(3D scene scripts)
>>>>
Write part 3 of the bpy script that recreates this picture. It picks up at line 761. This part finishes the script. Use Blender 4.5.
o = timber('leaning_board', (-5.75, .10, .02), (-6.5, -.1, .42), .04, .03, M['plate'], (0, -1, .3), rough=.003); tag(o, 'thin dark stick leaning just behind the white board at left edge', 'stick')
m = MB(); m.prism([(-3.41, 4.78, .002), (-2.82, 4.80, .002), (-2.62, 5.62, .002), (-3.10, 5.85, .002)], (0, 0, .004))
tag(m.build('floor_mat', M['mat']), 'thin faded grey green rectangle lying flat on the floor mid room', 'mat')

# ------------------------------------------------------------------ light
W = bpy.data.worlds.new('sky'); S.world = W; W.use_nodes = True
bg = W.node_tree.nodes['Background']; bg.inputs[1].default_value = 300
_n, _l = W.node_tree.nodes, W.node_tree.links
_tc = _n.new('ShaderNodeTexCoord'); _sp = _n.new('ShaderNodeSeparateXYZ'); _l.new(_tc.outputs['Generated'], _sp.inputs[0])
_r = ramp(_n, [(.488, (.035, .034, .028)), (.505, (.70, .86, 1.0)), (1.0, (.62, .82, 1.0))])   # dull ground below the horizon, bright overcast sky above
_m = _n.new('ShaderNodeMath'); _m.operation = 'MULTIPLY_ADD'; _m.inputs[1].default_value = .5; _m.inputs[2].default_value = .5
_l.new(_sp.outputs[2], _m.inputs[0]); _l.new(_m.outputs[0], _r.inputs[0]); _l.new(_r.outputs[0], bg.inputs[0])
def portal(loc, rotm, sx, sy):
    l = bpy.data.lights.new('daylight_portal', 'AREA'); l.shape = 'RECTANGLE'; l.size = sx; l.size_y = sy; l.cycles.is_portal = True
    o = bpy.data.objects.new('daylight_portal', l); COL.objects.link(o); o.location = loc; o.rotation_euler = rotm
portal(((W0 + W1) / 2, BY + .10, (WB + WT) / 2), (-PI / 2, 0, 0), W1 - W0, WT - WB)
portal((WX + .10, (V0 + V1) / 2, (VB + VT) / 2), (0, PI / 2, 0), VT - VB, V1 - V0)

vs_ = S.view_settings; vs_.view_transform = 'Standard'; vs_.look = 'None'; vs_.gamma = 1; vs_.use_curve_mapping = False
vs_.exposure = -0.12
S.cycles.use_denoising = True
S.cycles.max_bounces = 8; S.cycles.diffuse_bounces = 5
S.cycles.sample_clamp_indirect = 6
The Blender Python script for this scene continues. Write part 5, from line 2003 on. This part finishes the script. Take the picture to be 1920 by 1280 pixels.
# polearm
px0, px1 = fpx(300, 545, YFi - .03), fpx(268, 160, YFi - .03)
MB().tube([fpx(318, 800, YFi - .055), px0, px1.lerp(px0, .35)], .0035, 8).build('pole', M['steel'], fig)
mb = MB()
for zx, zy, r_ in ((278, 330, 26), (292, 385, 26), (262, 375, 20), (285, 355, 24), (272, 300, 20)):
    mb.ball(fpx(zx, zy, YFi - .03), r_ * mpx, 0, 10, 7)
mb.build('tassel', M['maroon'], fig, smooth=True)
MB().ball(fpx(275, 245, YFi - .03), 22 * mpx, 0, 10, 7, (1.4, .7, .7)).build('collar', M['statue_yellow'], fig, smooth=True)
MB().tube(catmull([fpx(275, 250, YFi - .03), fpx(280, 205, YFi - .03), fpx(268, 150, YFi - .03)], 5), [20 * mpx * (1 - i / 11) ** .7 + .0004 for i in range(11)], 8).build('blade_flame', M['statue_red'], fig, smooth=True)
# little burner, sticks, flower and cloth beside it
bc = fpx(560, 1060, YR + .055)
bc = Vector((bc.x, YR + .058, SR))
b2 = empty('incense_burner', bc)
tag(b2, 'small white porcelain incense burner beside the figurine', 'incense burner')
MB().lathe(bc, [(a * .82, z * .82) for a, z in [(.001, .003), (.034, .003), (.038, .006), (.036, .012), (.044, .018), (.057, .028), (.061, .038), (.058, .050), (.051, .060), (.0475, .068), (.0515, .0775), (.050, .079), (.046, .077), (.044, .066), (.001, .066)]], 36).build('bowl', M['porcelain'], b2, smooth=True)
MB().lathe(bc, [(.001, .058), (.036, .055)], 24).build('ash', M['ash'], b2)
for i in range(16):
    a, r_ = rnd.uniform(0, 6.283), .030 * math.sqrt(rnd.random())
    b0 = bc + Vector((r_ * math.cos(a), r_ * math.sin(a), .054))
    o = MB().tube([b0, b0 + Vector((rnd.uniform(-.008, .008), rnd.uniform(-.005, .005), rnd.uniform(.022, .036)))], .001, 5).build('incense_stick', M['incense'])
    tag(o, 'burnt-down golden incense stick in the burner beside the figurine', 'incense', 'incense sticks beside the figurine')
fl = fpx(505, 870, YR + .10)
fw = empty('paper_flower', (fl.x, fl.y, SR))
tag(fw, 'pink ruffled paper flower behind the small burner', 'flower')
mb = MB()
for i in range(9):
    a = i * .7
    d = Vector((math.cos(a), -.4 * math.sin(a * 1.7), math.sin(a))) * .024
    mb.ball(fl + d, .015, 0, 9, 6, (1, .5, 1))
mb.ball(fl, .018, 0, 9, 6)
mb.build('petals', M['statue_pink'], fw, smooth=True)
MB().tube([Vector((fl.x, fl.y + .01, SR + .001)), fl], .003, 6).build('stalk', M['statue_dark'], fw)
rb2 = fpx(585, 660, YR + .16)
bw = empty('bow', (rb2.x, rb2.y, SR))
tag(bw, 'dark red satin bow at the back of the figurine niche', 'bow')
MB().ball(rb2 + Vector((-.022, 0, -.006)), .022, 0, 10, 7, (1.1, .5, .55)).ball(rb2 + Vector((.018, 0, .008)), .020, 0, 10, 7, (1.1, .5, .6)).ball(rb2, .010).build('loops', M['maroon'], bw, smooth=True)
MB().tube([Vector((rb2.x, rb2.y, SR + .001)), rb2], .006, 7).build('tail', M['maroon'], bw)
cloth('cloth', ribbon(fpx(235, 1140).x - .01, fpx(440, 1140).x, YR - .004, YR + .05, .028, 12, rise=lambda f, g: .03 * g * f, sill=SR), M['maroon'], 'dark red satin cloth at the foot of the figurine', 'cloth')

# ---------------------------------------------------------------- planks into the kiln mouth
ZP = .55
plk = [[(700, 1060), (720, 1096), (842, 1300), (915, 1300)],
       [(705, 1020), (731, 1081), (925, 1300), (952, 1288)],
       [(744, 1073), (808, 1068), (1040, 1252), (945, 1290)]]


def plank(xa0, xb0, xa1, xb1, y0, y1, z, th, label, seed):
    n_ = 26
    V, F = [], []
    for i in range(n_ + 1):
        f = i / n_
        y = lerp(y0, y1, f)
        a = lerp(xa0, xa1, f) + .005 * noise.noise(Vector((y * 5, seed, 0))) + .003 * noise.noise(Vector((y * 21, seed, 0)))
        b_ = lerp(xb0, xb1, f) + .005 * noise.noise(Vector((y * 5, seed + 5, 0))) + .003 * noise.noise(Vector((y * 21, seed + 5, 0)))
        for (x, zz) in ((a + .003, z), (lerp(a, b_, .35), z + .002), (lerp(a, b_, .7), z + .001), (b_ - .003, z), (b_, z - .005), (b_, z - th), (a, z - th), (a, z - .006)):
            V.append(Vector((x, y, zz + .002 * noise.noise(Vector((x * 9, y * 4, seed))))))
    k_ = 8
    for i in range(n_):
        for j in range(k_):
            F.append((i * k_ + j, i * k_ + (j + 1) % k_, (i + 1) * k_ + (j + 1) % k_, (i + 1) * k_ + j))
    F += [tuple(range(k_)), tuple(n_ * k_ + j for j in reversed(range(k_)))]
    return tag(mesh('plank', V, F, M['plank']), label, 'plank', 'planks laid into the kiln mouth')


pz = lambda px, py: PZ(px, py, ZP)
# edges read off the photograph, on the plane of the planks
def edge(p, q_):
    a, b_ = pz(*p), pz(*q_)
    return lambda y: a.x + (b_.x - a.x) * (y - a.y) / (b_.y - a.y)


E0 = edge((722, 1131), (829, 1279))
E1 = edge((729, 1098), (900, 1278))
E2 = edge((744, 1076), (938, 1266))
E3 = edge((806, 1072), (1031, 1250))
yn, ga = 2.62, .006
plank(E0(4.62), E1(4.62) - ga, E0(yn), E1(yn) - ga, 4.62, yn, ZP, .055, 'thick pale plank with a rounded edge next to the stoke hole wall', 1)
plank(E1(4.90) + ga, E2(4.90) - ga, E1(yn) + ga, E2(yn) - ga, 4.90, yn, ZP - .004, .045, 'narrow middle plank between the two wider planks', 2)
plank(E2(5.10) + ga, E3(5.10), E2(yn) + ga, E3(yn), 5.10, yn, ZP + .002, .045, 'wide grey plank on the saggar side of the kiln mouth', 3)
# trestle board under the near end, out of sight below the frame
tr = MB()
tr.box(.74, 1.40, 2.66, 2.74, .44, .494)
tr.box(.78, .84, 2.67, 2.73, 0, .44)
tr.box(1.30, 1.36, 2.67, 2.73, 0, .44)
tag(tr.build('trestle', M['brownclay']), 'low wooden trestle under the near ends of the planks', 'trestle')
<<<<
Stop after the line containing "tag(m.build('floor_mat', M['mat']), 'thin": print exactly the lines from the start of the entries above up to it, that line included.

Task response:
Write part 3 of the bpy script that recreates this picture. It picks up at line 761. This part finishes the script. Use Blender 4.5.
o = timber('leaning_board', (-5.75, .10, .02), (-6.5, -.1, .42), .04, .03, M['plate'], (0, -1, .3), rough=.003); tag(o, 'thin dark stick leaning just behind the white board at left edge', 'stick')
m = MB(); m.prism([(-3.41, 4.78, .002), (-2.82, 4.80, .002), (-2.62, 5.62, .002), (-3.10, 5.85, .002)], (0, 0, .004))
tag(m.build('floor_mat', M['mat']), 'thin faded grey green rectangle lying flat on the floor mid room', 'mat')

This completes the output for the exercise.